My customer has two locations, site A and Site B connected together by a 10MB Ethernet connection, with Site A having CallMgr 4.0.

Both sites have a PRI terminated into 2811 routers for incoming/outgoing calls.

Customer can do 4 digit dialing between sites when the WAN or Ethernet connection is up.

Now the customer wants to have users at Site B which has a 2811 with SRST configuring to continue to do 4 digit dialing to site A when the WAN or Ethernet connection drops. Can or how do I configure this for SRST?

The callmgr handles the 4 digit dialing today, but what happens when Site B goes into SRST mode?

We have tested SRST at Site B and we can dial out 7 or 10 digits using the PRI, but not 4 digits.

Any help would be greatful....

1 Reply 1

dgahm
Level 8
Level 8

In SRST mode the phones register with the router as H323 peers so may be able to use number expansion to provide this functionality.
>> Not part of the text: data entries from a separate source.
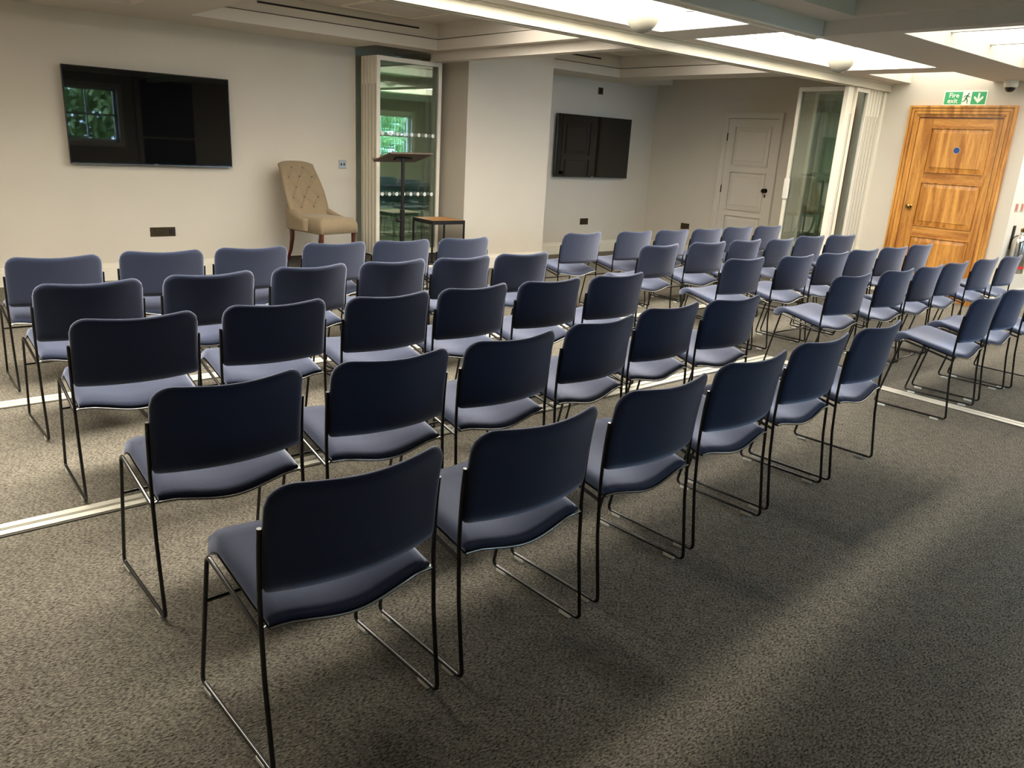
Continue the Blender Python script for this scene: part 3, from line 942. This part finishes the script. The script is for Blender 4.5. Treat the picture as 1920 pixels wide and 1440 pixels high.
# ---------------------------------------------------------------- lectern
LX, LY = 4.52, 7.10
lt = thing('lectern', 'black post lectern with tilted brown board', 'lectern', (LX, LY, .1515))
ang = math.radians(14)
b = MB(); b.bbox(-.245, .245, -.20, .20, -.009, .009, .003)
b.box(-.245, .245, .195, .207, .009, .03)
b.build('reading_board', M['lectern_board'], lt, mtx=Matrix.Translation((.045, .07, 1.10)) @ Matrix.Rotation(-ang, 4, 'X') @ Matrix.Rotation(math.radians(-4), 4, 'Z'))
MB().bbox(-.10, .10, -.03, .03, -.026, -.010, .004).build('board_bracket', M['black_metal'], lt, mtx=Matrix.Translation((.03, .05, 1.10)) @ Matrix.Rotation(-ang, 4, 'X'))
MB().tube([(0, 0, .52), (0, 0, 1.085)], .019, 16).build('upper_post', M['black_metal'], lt, smooth=50)
MB().tube([(0, 0, .03), (0, 0, .58)], .026, 16).build('lower_post', M['black_metal'], lt, smooth=50)
b = MB(); b.tube([(-.02, -.005, .47), (-.055, -.01, .47)], .008, 10); b.lathe([(.019, -.07), (.019, -.05)], (0, -.01, .47), 16, 'X')
b.build('height_knob', M['black_metal'], lt, smooth=40)
MB().bbox(-.20, .20, -.11, .15, 0, .018, .006).build('base_plate', M['black_metal'], lt)

# ---------------------------------------------------------------- side table
tb = thing('side_table', 'square side table with wooden top and black metal frame', 'table', (5.13, 7.305, .1515), math.radians(-3))
hw = .212
MB().bbox(-hw + .012, hw - .012, -hw + .012, hw - .012, .436, .455, .002).build('tabletop', M['table_wood'], tb)
b = MB()
for (x0, x1, y0, y1) in ((-hw, hw, -hw, -hw + .014), (-hw, hw, hw - .014, hw), (-hw, -hw + .014, -hw + .014, hw - .014), (hw - .014, hw, -hw + .014, hw - .014)):
    b.box(x0, x1, y0, y1, .412, .4535)
b.build('apron', M['black_metal'], tb)
for sx in (-1, 1):
    for sy in (-1, 1):
        MB().box(sx * (hw - .008) - .008, sx * (hw - .008) + .008, sy * (hw - .008) - .008, sy * (hw - .008) + .008, 0, .412).build('leg', M['black_metal'], tb)
b = MB()
for (x0, x1, y0, y1) in ((-hw + .016, hw - .016, -hw, -hw + .016), (-hw, -hw + .016, -hw + .016, hw - .016), (hw - .016, hw, -hw + .016, hw - .016)):
    b.box(x0, x1, y0, y1, 0, .016)
b.build('base_rail', M['black_metal'], tb)

# ---------------------------------------------------------------- armchair
ac_ = thing('armchair', 'beige buttoned armchair with dark wooden legs on the platform', 'armchair', (3.80, 7.50, .1515), math.radians(13))
# local: faces -y, x to its left-right; seat centre at origin


def backf(u, v, side):
    """wrap-around back: u across, v up"""
    a = (u * 2 - 1)
    top = 1.005 - .03 * abs(a) ** 3
    z = .40 + (top - .40) * v
    wdt = .232 + .03 * math.sin(PI * min(1, v * 1.1)) - .012 * v
    x = a * wdt
    lean = .19 + .19 * v + .05 * v * v
    y = lean - .055 * abs(a) ** 2.2 * (1 - .4 * v)
    th = .05 if side == 0 else .035
    e = min(1 - abs(a), (1 - v) * 1.6, 1)
    h = th * min(1, math.sqrt(max(0, e) / .16))
    n = Vector((0, 1, -.38)).normalized()
    if side:                      # front (towards the sitter) with button dimples
        dim = 0
        for (bu, bv) in BUTTONS:
            d2 = ((a - bu) * wdt) ** 2 + ((v - bv) * .6) ** 2
            dim += .024 * math.exp(-d2 / .0008)
        for (A_, B_) in CREASES:
            ax, ay = A_[0] * wdt, A_[1] * .6; bx_, by_ = B_[0] * wdt, B_[1] * .6; px, py = a * wdt, v * .6
            tt = max(0, min(1, ((px - ax) * (bx_ - ax) + (py - ay) * (by_ - ay)) / ((bx_ - ax) ** 2 + (by_ - ay) ** 2)))
            dd2 = (px - ax - tt * (bx_ - ax)) ** 2 + (py - ay - tt * (by_ - ay)) ** 2
            dim = max(dim, .017 * math.exp(-dd2 / .00016))
        h2 = h + .012 * min(1, max(0, e) / .3) - min(dim, .034) * min(1, e * 4)
        p = Vector((x, y, z)) - n * h2
    else:
        p = Vector((x, y, z)) + n * h * .6
    return p


BUTTONS = []
for k, vv in enumerate((.88, .73, .56, .40, .24)):
    for bu in ((-.32, .32) if k % 2 == 0 else (-.62, 0, .62)):
        BUTTONS.append((bu, vv))
CREASES = [(p_, q_) for p_ in BUTTONS for q_ in BUTTONS if .10 < p_[1] - q_[1] < .2 and abs(p_[0] - q_[0]) < .4]
b = MB(); b.slab(backf, 60, 70)
bk = b.build('backrest', M['linen'], ac_, smooth=80, weld=True)
for (bu, bv) in BUTTONS:
    p = backf((bu + 1) / 2, bv, 1)
    b = MB(); b.lathe([(.002, -.004), (.009, -.003), (.011, .001), (.008, .005), (.002, .007)], (0, 0, 0), 12, 'Y')
    b.build('button', M['button'], bk, smooth=60, mtx=Matrix.Translation(p))


def seatf(u, v, side):
    a = u * 2 - 1
    s = v                          # 0 rear .. 1 front
    wdt = .245 - .03 * (1 - s)
    x = a * wdt
    y = .27 - .56 * s
    e = min((1 - abs(a)) * .245, (1 - s) * .56 + .0, .2)
    h = .055 * min(1, math.sqrt(max(0, e) / .05))
    x *= 1 - .06 * max(0, (s - .85) / .15) ** 2
    if side:
        return (x, y, .435 + h - .015 * abs(a) ** 2)
    return (x, y, .325 + .012 * (1 - min(1, e / .03)))


b = MB(); b.slab(seatf, 28, 24)
b.build('seat', M['linen'], ac_, smooth=75, weld=True)
for sx in (-1, 1):
    def armf(u, v, side):
        # u along the arm from the back (0) to the front (1), v from bottom to top
        y = .25 - .34 * u
        top = .60 - .135 * (u ** .7) if u < 1 else .465
        z = .35 + (top - .35) * v
        x = sx * (.215 + .035 * u ** .8 - .01 * v)
        e = min(u + .3, 1 - u, (1 - v) * .6, 1)
        h = (.032 + .014 * v) * min(1, math.sqrt(max(0, e) / .12))
        return (x + sx * (h if side else -h * .6), y, z)
    b = MB(); b.slab(armf, 18, 12)
    b.build('armrest', M['linen'], ac_, smooth=75, weld=True)
for sx in (-1, 1):
    MB().tube([(sx * .205, -.245, .001), (sx * .208, -.248, .15), (sx * .21, -.25, .34)], [.014, .019, .025], 10).build('front_leg', M['leg_wood'], ac_, smooth=50)
    MB().tube([(sx * .185, .325, .0085), (sx * .188, .265, .12), (sx * .19, .235, .24), (sx * .19, .232, .36)], [.015, .019, .023, .026], 10).build('rear_leg', M['leg_wood'], ac_, smooth=50)

# ---------------------------------------------------------------- garden outside the rear windows (seen in reflections)
lawn = MB().box(-14, 26, -22, -2.26, -0.35, -0.3).build('lawn', M['grass'])
struct(lawn)
rng = random.Random(3)
for k, (hx, hy, hr) in enumerate(((5.2, -5.6, 1.75), (12.9, -5.8, 1.9))):
    t = thing('garden_tree', ['leafy green tree outside, mirrored in the large screen', 'leafy green tree mirrored in the glass partition behind the lectern'][k], 'tree', (hx, hy, -.3), group='trees in the garden')
    b = MB()
    for q in range(2600):
        th, ph = rng.random() * 2 * PI, math.acos(2 * rng.random() - 1); rr = hr * rng.uniform(.55, 1.0)
        c = Vector((rr * math.sin(ph) * math.cos(th), .7 * rr * math.sin(ph) * math.sin(th), 1.35 + .85 * rr * math.cos(ph)))
        d1_ = Vector((rng.gauss(0, 1), rng.gauss(0, 1), rng.gauss(0, 1))).normalized(); d2_ = d1_.orthogonal().normalized()
        L = rng.uniform(.10, .2)
        b.face([c - d1_ * L, c + d2_ * L * .4, c + d1_ * L, c - d2_ * L * .4])
    b.build('crown', M['leaf'], t)
    MB().tube([(0, 0, 0), (.05, 0, .8), (0, 0, 1.6)], [.12, .1, .06], 10).build('trunk', M['leg_wood'], t, smooth=50)
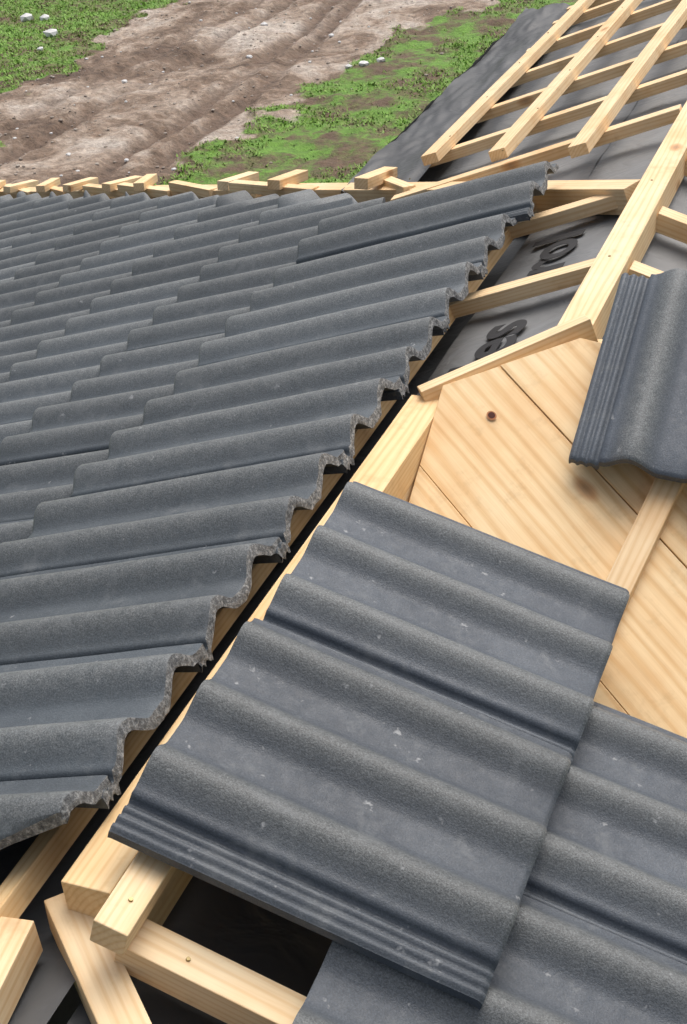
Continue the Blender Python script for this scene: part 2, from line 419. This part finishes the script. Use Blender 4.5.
# ---------------------------------------------------------------- house body
hs=empty('house')
def box(name,a,b_,mat,parent):
    bm=bmesh.new(); bmesh.ops.create_cube(bm,size=1)
    for v in bm.verts: v.co=V((a[i]+(v.co[i]+.5)*(b_[i]-a[i]) for i in range(3)))
    bmesh.ops.bevel(bm,geom=bm.edges[:],offset=.01,segments=1,affect='EDGES')
    me=bpy.data.meshes.new(name); bm.to_mesh(me); bm.free(); return link(name,me,[mat],parent)
box('walls',(-4.1,-2.8,-4.55),(2.7,5.45,-1.62),mpl,hs)
box('upper_walls',(-.72,1.6,-1.60),(1.6,4.65,-.50),mpl,hs)
box('eaves_board',(-4.40,-3.0,-1.72),(-4.36,5.75,-1.52),MW,hs)

# ---------------------------------------------------------------- ground
def fb(x,y,s,o=4): 
    return noise.fractal(V((x*s,y*s,3.3)),.9,2.1,o)
def grassmask(x,y):
    e=fb(x,y,.45)*1.0+fb(x,y,1.8,3)*.45
    left=-11.4+ (y-17)*-.08
    right=-7.9+max(0,(y-18))*.22
    g=max(smooth((left-x+e)/.6), smooth((x-right+e*.8)/.6)*(1 if y<30 else .6))
    return g
def ruts(x,y):
    t=0
    for c in (-10.9,-10.3,-9.0,-8.45):
        xx=c+.35*math.sin(y*.25+c)+.1*noise.noise(V((y*.8,c,0))); d=abs(x-xx)/.2
        if d<1: t=max(t,(1-d*d))
    return t*(.5+.5*smooth(noise.noise(V((x*.3,y*.35,5)))*1.5+.6))
def gh(x,y):
    r=ruts(x,y)
    return .07*fb(x,y,.5)+.04*fb(x,y,2.2)+.025*fb(x,y,6,3)-.11*r+.014*r*math.sin(y*32+x*6)
def axis(lo,hi,st,far):
    l=[lo+i*st for i in range(int((hi-lo)/st)+1)]
    a=[];s=st;p=lo
    while p>-far: s*=1.35;p-=s;a.append(p)
    b_=[];s=st;p=l[-1]
    while p<far: s*=1.35;p+=s;b_.append(p)
    return a[::-1]+l+b_
xs=axis(-17,-2,.07,400); ys=axis(12,26,.07,400)
vs_=[];mk_=[];rk_=[]
for yy in ys:
    for xx in xs:
        inside=(-30<xx<6 and 5<yy<45)
        vs_.append((xx,yy,-4.5+(gh(xx,yy) if inside else 0))); mk_.append(grassmask(xx,yy)); rk_.append(ruts(xx,yy) if inside else 0)
nx=len(xs)
fs=[(j*nx+i,j*nx+i+1,(j+1)*nx+i+1,(j+1)*nx+i) for j in range(len(ys)-1) for i in range(nx-1)]
me=bpy.data.meshes.new('ground'); me.from_pydata(vs_,[],fs); me.update()
me.polygons.foreach_set('use_smooth',[True]*len(fs))
at=me.attributes.new('grass','FLOAT','POINT'); at.data.foreach_set('value',mk_)
at=me.attributes.new('rut','FLOAT','POINT'); at.data.foreach_set('value',rk_)
m,nt,b=new_mat('muddy_ground')
tc=N(nt,'ShaderNodeTexCoord').outputs['Object']; ag=N(nt,'ShaderNodeAttribute',attribute_name='grass'); ar=N(nt,'ShaderNodeAttribute',attribute_name='rut')
n1=noise_n(nt,tc,.55,6,.7,.5); n2=noise_n(nt,tc,9,5,.75); n3=noise_n(nt,tc,1.6,5,.7)
mud=ramp(nt,[(.36,(.10,.062,.040)),(.46,(.20,.138,.096)),(.53,(.35,.275,.215)),(.64,(.48,.42,.365))],n1.outputs[0])
mud_=mixc(nt,ar.outputs['Fac'],mud.outputs[0],(.14,.092,.064))
gr=ramp(nt,[(.3,.40),(.7,1.5)],n2.outputs[0]); mud2=mixc(nt,.85,mud_,gr.outputs[0],'MULTIPLY')
soil=ramp(nt,[(.40,(.12,.075,.045)),(.48,(.12,.13,.04)),(.55,(.12,.25,.028))],n3.outputs[0])
so2=mixc(nt,.7,soil.outputs[0],gr.outputs[0],'MULTIPLY')
mm=N(nt,'ShaderNodeMath',operation='ADD'); nt.links.new(ag.outputs['Fac'],mm.inputs[0])
s2=N(nt,'ShaderNodeMath',operation='MULTIPLY_ADD'); nt.links.new(n2.outputs[0],s2.inputs[0]); s2.inputs[1].default_value=.8; s2.inputs[2].default_value=-.4
nt.links.new(s2.outputs[0],mm.inputs[1]); rr=ramp(nt,[(.35,0),(.6,1)],mm.outputs[0])
c=mixc(nt,rr.outputs[0],mud2,so2); nt.links.new(c,b.inputs['Base Color']); b.inputs['Roughness'].default_value=.8
bump(nt,b,n2.outputs[0],1,.06)
link('ground',me,[m])
gv=[];gf=[];gc=[]
n=0
while n<40000:
    xx=random.uniform(-17,-2.5); yy=random.uniform(11.8,26.5)
    g=grassmask(xx,yy); d=noise.fractal(V((xx*.55,yy*.55,8)),.9,2,3)
    lim=.8 if xx<-10 else .27
    if g<.5 or random.random()>smooth((d+lim)/.5)*.97+.03: 
        n+=.1; continue
    n+=1
    z=-4.5+gh(xx,yy); hgt=random.uniform(.010,.042)
    for k in range(3):
        a=random.uniform(0,6.28); dx,dy=math.cos(a),math.sin(a); w=random.uniform(.007,.017); ln=random.uniform(.02,.06)
        ox,oy=xx+random.uniform(-.06,.06),yy+random.uniform(-.06,.06)
        i=len(gv); gv+= [(ox-dy*w,oy+dx*w,z-.005),(ox+dy*w,oy-dx*w,z-.005),(ox+dx*ln,oy+dy*ln,z+hgt)]
        gf.append((i,i+1,i+2)); t=min(1,max(0,.5+d*.5+random.uniform(-.4,.35))); gc+=[t,t,t]
me=bpy.data.meshes.new('grass'); me.from_pydata(gv,[],gf); at=me.attributes.new('tone','FLOAT','POINT'); at.data.foreach_set('value',gc)
m,nt,b=new_mat('grass_blades'); ag=N(nt,'ShaderNodeAttribute',attribute_name='tone')
r=ramp(nt,[(0,(.23,.22,.08)),(.3,(.16,.25,.035)),(1,(.20,.42,.035))],ag.outputs['Fac']); nt.links.new(r.outputs[0],b.inputs['Base Color']); b.inputs['Roughness'].default_value=.6
link('grass',me,[m])
def stones(name,pts,mat):
    bm=bmesh.new()
    for (x,y,s) in pts:
        r=bmesh.ops.create_icosphere(bm,subdivisions=1,radius=s,matrix=Matrix.Translation((x,y,-4.5+gh(x,y)+s*.2)))
        for v in r['verts']:
            c=V((x,y,-4.5+gh(x,y)+s*.2)); d=v.co-c; v.co=c+d*(1+.5*noise.noise(v.co*9))*1.0; v.co.z=c.z+(v.co.z-c.z)*.6
    me=bpy.data.meshes.new(name); bm.to_mesh(me); bm.free(); link(name,me,[mat])
pts=[]
while len(pts)<1300:
    x=random.uniform(-15,-3);y=random.uniform(12,26.5)
    if grassmask(x,y)<.4 or random.random()<.06: pts.append((x,y,random.choice((.010,.012,.015,.02,.03))*random.uniform(.6,1.2)))
stones('gravel',pts,mst)
pr=[(-7.0,19.6,.09),(-6.8,19.75,.08),(-7.2,19.5,.06),(-14.2,22.2,.13),(-13.9,22.3,.1),(-13.2,21.3,.14),(-14.6,21.0,.07),(-9.0,20,.05),(-8.6,15.2,.04),(-12.9,20.4,.06),(-10.4,18.6,.05),(-9.6,22.0,.07),(-8.2,21.4,.05)]
pr+=[(random.uniform(-12,-7.5),random.uniform(14,25),random.uniform(.015,.035)) for _ in range(60)]
stones('pale_rubble',pr,mws)

# ---------------------------------------------------------------- light
w=bpy.data.worlds.new("World"); sc.world=w; w.use_nodes=True
nt=w.node_tree; bg=nt.nodes['Background']; sk=nt.nodes.new('ShaderNodeTexSky'); sk.sky_type='NISHITA'; sk.sun_disc=False
el=math.radians(64); az=math.radians(10)
sk.sun_elevation=el; sk.sun_rotation=az; sk.dust_density=7; sk.air_density=1.0; sk.ozone_density=0
hs_=nt.nodes.new('ShaderNodeHueSaturation'); hs_.inputs['Saturation'].default_value=.6
nt.links.new(sk.outputs[0],hs_.inputs['Color']); nt.links.new(hs_.outputs[0],bg.inputs[0]); bg.inputs[1].default_value=.15
sd=bpy.data.lights.new('sun','SUN'); sd.energy=1.9; sd.angle=math.radians(60); sd.color=(1,.98,.95)
so=bpy.data.objects.new('sun',sd); sc.collection.objects.link(so)
sv=V((math.sin(az)*math.cos(el),math.cos(az)*math.cos(el),math.sin(el))); so.rotation_euler=sv.to_track_quat('Z','Y').to_euler()
# ---------------------------------------------------------------- camera
cd=bpy.data.cameras.new('camera'); cam=bpy.data.objects.new('camera',cd); sc.collection.objects.link(cam)
Rr=V((.9348,.3464,-.0778)).normalized(); F=V((-.3358,.7908,-.5119)).normalized(); U=Rr.cross(F).normalized(); F=U.cross(Rr)
M=Matrix((Rr,U,-F)).transposed().to_4x4(); M.translation=V((.752,-.9425,1.128)); cam.matrix_world=M
cd.sensor_fit='VERTICAL'; cd.sensor_height=24; cd.lens=24*1500/1024; cd.clip_end=2000; cd.clip_start=.01
sc.camera=cam
sc.view_settings.view_transform='Standard'; sc.view_settings.look='None'; sc.view_settings.exposure=0
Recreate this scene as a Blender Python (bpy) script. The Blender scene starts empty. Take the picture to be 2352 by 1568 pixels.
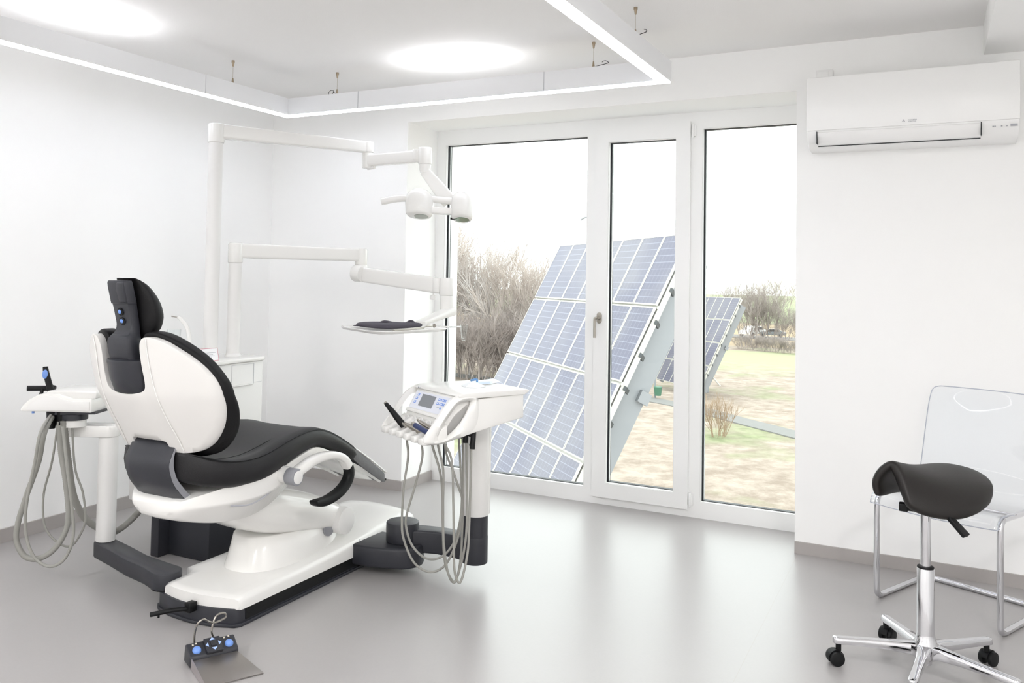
import bpy, bmesh, math, random
from mathutils import Vector, Matrix
from mathutils.geometry import delaunay_2d_cdt

R = math.radians
PI = math.pi
scene = bpy.context.scene
C = scene.collection
random.seed(7)

# ------------------------------------------------------------------ camera
CAM_F, CAM_YAW, CAM_PITCH, CAM_ROLL, CAM_SY, CAM_SX, CAM_H = 1968.42, -0.48449, -0.03507, 0.017044, -217.12, -66.48, 1.38
def cam_axes():
    cy, sy = math.cos(CAM_YAW), math.sin(CAM_YAW)
    fwd = Vector((sy, cy, 0)); right = Vector((cy, -sy, 0)); up = Vector((0, 0, 1))
    f2 = fwd*math.cos(CAM_PITCH) - up*math.sin(CAM_PITCH)
    u2 = up*math.cos(CAM_PITCH) + fwd*math.sin(CAM_PITCH)
    r2 = right*math.cos(CAM_ROLL) + u2*math.sin(CAM_ROLL)
    u3 = u2*math.cos(CAM_ROLL) - right*math.sin(CAM_ROLL)
    return r2, u3, f2
cam_data = bpy.data.cameras.new('camera')
cam_data.sensor_width = 36
cam_data.lens = CAM_F/2352*36
cam_data.shift_x = -CAM_SX/2352
cam_data.shift_y = CAM_SY/2352
cam_data.clip_start = 0.05
cam_data.clip_end = 1500
cam = bpy.data.objects.new('camera', cam_data); C.objects.link(cam)
_r, _u, _f = cam_axes()
cam.matrix_world = Matrix(((_r.x, _u.x, -_f.x, 0), (_r.y, _u.y, -_f.y, 0), (_r.z, _u.z, -_f.z, CAM_H), (0, 0, 0, 1)))
scene.camera = cam

# ------------------------------------------------------------------ light and exposure
SKY = 3.7
world = bpy.data.worlds.new('world'); scene.world = world
world.use_nodes = True
wn = world.node_tree.nodes; wl = world.node_tree.links
bg = wn['Background']; bg.inputs['Strength'].default_value = SKY
tc = wn.new('ShaderNodeTexCoord'); sep = wn.new('ShaderNodeSeparateXYZ'); ramp = wn.new('ShaderNodeValToRGB')
wl.new(tc.outputs['Generated'], sep.inputs[0]); wl.new(sep.outputs['Z'], ramp.inputs[0])
ramp.color_ramp.elements[0].position = 0.0; ramp.color_ramp.elements[0].color = (0.94, 0.97, 1.0, 1)
ramp.color_ramp.elements[1].position = 0.4; ramp.color_ramp.elements[1].color = (0.975, 0.99, 1.0, 1)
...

This would mean you will have to define POTS dial peers pointing to your PRIs instead of using the access code fallback config. These peers would send the full 7 or 10 digits to the carrier.

http://www.cisco.com/en/US/customer/products/sw/iosswrel/ps1835/products_configuration_guide_chapter09186a0080080aec.html#wp1244664

You can define an extension number as the destination pattern for a dial peer. The router can be configured to recognize the extension number and expand it into its full E.164 dialed number when the num-exp global configuration command is used with the destination-pattern dial-peer configuration command.

Number expansion is a globally applied rule that enables you to define a set of digits for the router to prepend to the beginning of a dialed string before passing it to the remote telephony device. This reduces the number of digits that a user must dial to reach a remote location. Number expansion is similar to using a prefix, except that number expansion is applied globally to all dial peers.